ROANOKE TIMES Copyright (c) 1996, Roanoke Times DATE: Thursday, May 23, 1996 TAG: 9605230075 SECTION: NATIONAL/INTERNATIONAL PAGE: A-1 EDITION: METRO DATELINE: WASHINGTON SOURCE: Hearst Newspapers NOTE: Lede
President Clinton will sign a GOP bill to restrict same-sex marriages if Congress passes it ``as it is currently written,'' White House Press Secretary Mike McCurry announced Wednesday.
McCurry said Clinton decided to sign the measure after the Justice Department completed a review of Monday's U.S. Supreme Court ruling barring states from discriminating against homosexuals.
In that case, the court, by a 6-3 vote, threw out a Colorado constitutional amendment that would have banned local laws protecting homosexuals from discrimination.
The proposed GOP House legislation that Clinton agreed to sign would give states authority to reject the legality of same-sex marriages performed in another state. It would thus free them from having to follow the U.S. Constitution's requirement that they must give ``full faith and credit'' to the laws ``of every other state.''
The measure also would bar federal benefits such as tax breaks, welfare assistance, pensions, health-care coverage and survivors' benefits to same-sex couples even if a state legalized their union.
The legislation, awaiting action by the House Judiciary Committee's panel on the Constitution, would not prohibit a state from conferring legal status on same-sex unions.
McCurry told reporters that Clinton ``would sign that bill if it was presented to him as it is currently written.
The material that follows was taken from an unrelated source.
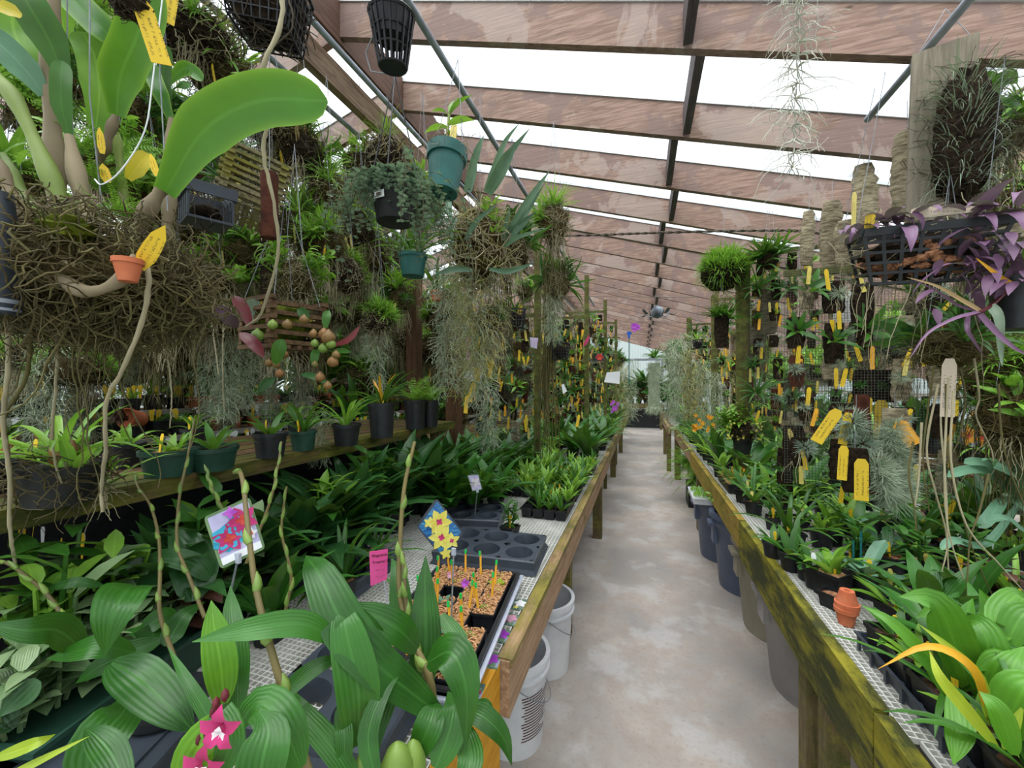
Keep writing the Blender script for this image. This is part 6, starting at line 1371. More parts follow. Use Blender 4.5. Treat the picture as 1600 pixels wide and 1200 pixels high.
# a few special tags / cards on the left panels
def card(label, corners, mat='white_label', cat='card', name='white_card', th=.0012):
    q = [P(*s) for s in corners]; c = sum(q, Vector())/4; n = (q[1]-q[0]).cross(q[3]-q[0]).normalized(); m = MB()
    if n.dot(Vector((0, 0, HC))-c) < 0: n = -n
    for o_ in (0, -th):
        for x, uv in zip(q, ((-1, 1, 0), (1, 1, 0), (1, 0, 0), (-1, 0, 0))): m.vert(x-c+n*o_, uv)
    m.face(0, 1, 2, 3); m.face(7, 6, 5, 4)
    for k in range(4): m.face(k, 4+k, 4+(k+1) % 4, (k+1) % 4)
    t = thing(name, label, cat, c); part('card_sheet', m, mat, t, None, False); return t, c, n, q
card('blank white card tilted on the post by the aisle, left side', [(948, 582, 3.6), (969, 580, 3.6), (968, 600, 3.6), (944, 597, 3.6)])
card('folded grey-lilac label in the hanging moss, left of the panels', [(828, 527, 2.6), (841, 528, 2.6), (839, 545, 2.6), (829, 542, 2.6)], 'lilac')
card('curled white plastic label by the second left panel', [(877, 601, 2.9), (881, 600, 2.9), (886, 611, 2.9), (880, 616, 2.9)])
card('crumpled grey-white sheet hanging by the brown post', [(738, 566, 2.2), (756, 564, 2.2), (752, 600, 2.2), (724, 590, 2.2)], 'label')
for k, (x, y, d, w_, h, rot, lb) in enumerate(((745, 570, 2.0, .028, .085, -.05, 'bright yellow tag pinned on the crumpled sheet'), (741, 598, 2.0, .026, .10, .25, 'slanting yellow tag below the crumpled sheet'), (730, 618, 2.0, .02, .09, .1, 'lowest yellow tag beside the brown post'), (770, 560, 2.0, .02, .10, .2, 'long curved yellow tag beside the black slab'), (905, 648, 2.9, .02, .09, .2, 'pale yellow curled tag above the aisle-side leaves'))): htag(lb, x, y, d, w_, h, 'tag', rot)
m = MB(); f_flower(m, (0, 0, 0), .045, 6, (0, -1, 0), 'lance'); t = thing('photo_card', 'small blue card with a coral flower on the third left panel', 'card', P(937, 558, 4.3)); part('printed_flower', m, 'petal_red', t); m = MB(); m.box((0, .006, 0), (.10, .004, .085)); part('card_sheet', m, 'slate', t, None, False)
m = MB()
for i in range(26): z = -i*.0045; a = i*2.4; f_flower(m, (math.cos(a)*.012*(1-i/40), math.sin(a)*.012*(1-i/40), z), .009, 4, (math.cos(a), math.sin(a), 0))
solo('flower_spike', m, 'petal_pink', 'lilac-pink flower spike hanging in the moss left of the panels', 'flower', P(732, 528, 1.95))
m = MB(); m.blade([(0, 0, 0), (.03, 0, .05), (.05, 0, .1)], .03, (0, -1, 0), .3, 5, 'lance', 8); solo('flower_bud', m, 'magenta', 'crimson pointed bud over the third left panel', 'flower', P(912, 541, 3.4))

# extra thicket behind, upper left
ex_ = []
for k in range(46):
    for _ in range(40):
        x, y = rr(215, 690), rr(-10, 560)
        if y < 60+(x-300)*.85 and x > 300 and y < 230: continue
        if all((x-a)**2+(y-b_)**2 > 48**2 for a, b_ in ex_): break
    ex_.append((x, y))
od = sorted(range(46), key=lambda i: ex_[i][0])
NUMW = ORD + ['forty-%s' % q for q in ('first', 'second', 'third', 'fourth', 'fifth', 'sixth')]
for r_, k in enumerate(od):
    x, y = ex_[k]; d = rr(2.3, 3.6); p = P(x, y, d)
    if p.z > zraft(p.x)-.25: p.z = zraft(p.x)-.3
    a = rr(.09, .15); t = clump('background epiphyte clump in the upper left thicket, %s from the left edge' % NUMW[r_], p, a, a, a*1.1, 'fiber' if k % 2 else 'cork_dark', kinds[k % 6], (('roots', 5, 1.8), ('moss_col' if k % 3 == 0 else 'roots_long', 2, .9)), (70, .14, .0016, 'root_brown' if k % 2 else 'root'), name='thicket_clump', hang=.3)
    if k % 2 == 0: m = MB(); f_fine(m, 60, .1, .009, a, 0, (-.3, 1.3), (.3, 1.8), 4, 'taper', 1); part('dry_leaves', m, 'dry', t, 'tan dried leaves')
for i in range(20):
    p = Vector((-2.6+rr(-.2, .2), 1.0+i*.5, rr(2.15, 2.7))); clump('shaggy hanging plant above the next-bay ledges, %s along from the camera' % ORD[i], p, .16, .16, .16, 'fiber', kinds[(i*2+1) % 6], (('moss_short', 2, 1.1), ('roots', 4, 2)), None, hang=.3, name='ledge_clump')

for i in range(30):
    y = 3.9+i*.30; p = Vector((-1.75+rr(-.35, .35), y, 1.15+(i*.37) % 1.25)); clump('dense leafy clump behind the left wire panels, %s along from the camera' % ORD[i], p, .15, .15, .15, 'fiber', kinds[(i+1) % 6]+(('broad_mid', 3, .9),), (('moss_short', 2, 1.3), ('roots', 3, 2)), None, hang=.3, name='panel_clump')
for i in range(10):
    for s in (0, 1):
        p = Vector(((-1.0, .95)[s]+rr(-.3, .3), 10.2+i*.45, 1.05+(i*.43) % 1.4)); clump('far leafy clump %s of the aisle end, %s along from the camera' % (('left', 'right')[s], ORD[i]), p, .2, .2, .2, 'fiber', kinds[(i+s) % 6]+(('broad_mid', 4, 1.3),), (('moss_col', 2, 1.2), ('roots', 3, 2)), None, hang=.3, name='far_clump')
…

The president doesn't have objections to the two things the bill does. One, it says that no state is forced to recognize another state's codification of the union. And then the second thing it does is it says that marriage is a union between a single man and a single woman.''
McCurry added that the Justice Department had concluded that the bill would be constitutional.
The White House announcement drew bitter reaction from the gay community. Elizabeth Birch, executive director of the Human Rights Campaign, the largest gay-rights lobbying organization, said, ``It is deeply disappointing that the president has chosen the politically expedient course of action rather than standing up to gratuitous gay-baiting.''
Despite Clinton's long-standing opposition to same-sex marriage, Birch said that ``there is absolutely no need for him to sign this cynically timed and mean-spirited bill, which is aimed at outlawing something that does not even exist.''
The Human Rights Campaign said that its San Francisco members, in the wake of the White House announcement, disinvited Clinton senior adviser George Stephanopoulos, who had agreed to speak at the group's annual dinner June15.
``This is a time to fortify the community,'' said Russ Roeca, co-chairman of the San Francisco event. ``We need voices of strength and hope; and, at the moment, George Stephanopoulos is neither.''
Tracey Conaty, speaking for the National Gay and Lesbian Task Force, called Clinton's decision ``a choice of political expediency over principles'' and ``a total capitulation to the right wing.''
But Robert H. Knight of the conservative Family Research Council, said Clinton's position recognizes that Americans ``reject the radical homosexual agenda and want to see marriage protected, not out of antipathy toward homosexuals, but because marriage is the foundation of civilization and should not be tampered with.''
Knight also said Clinton's stance is ``purely a political accommodation'' aimed at blunting efforts by Republican rival Bob Dole to draw sharp differences between himself and the president.
Clinton voiced personal opposition to same-sex marriages during the 1992 presidential campaign and repeated that view last week.
On May 13, the spokesman said merely that Clinton opposed same-sex marriages because ``he believes this is a time when we need to do things to strengthen the American family.''
On May 14, McCurry said, ``The president believes that marriage as an institution ought to be reserved for a union between one man and one woman.''
Last week, McCurry attacked the GOP for offering the same-sex marriage measure, calling it an effort to ``provoke hostility toward gays and lesbians.'' He added, ``It was an attempt to try to divide Americans on the controversial issue.''
Homosexual marriages are not recognized by any state. But Hawaii's Supreme Court has ruled that a state law prohibiting them violated the state constitution's legal protections against sex discrimination and ordered a lower state court to show ``a compelling state interest'' in keeping the ban. The case is pending before the lower court.
Nine states have outlawed homosexual marriages.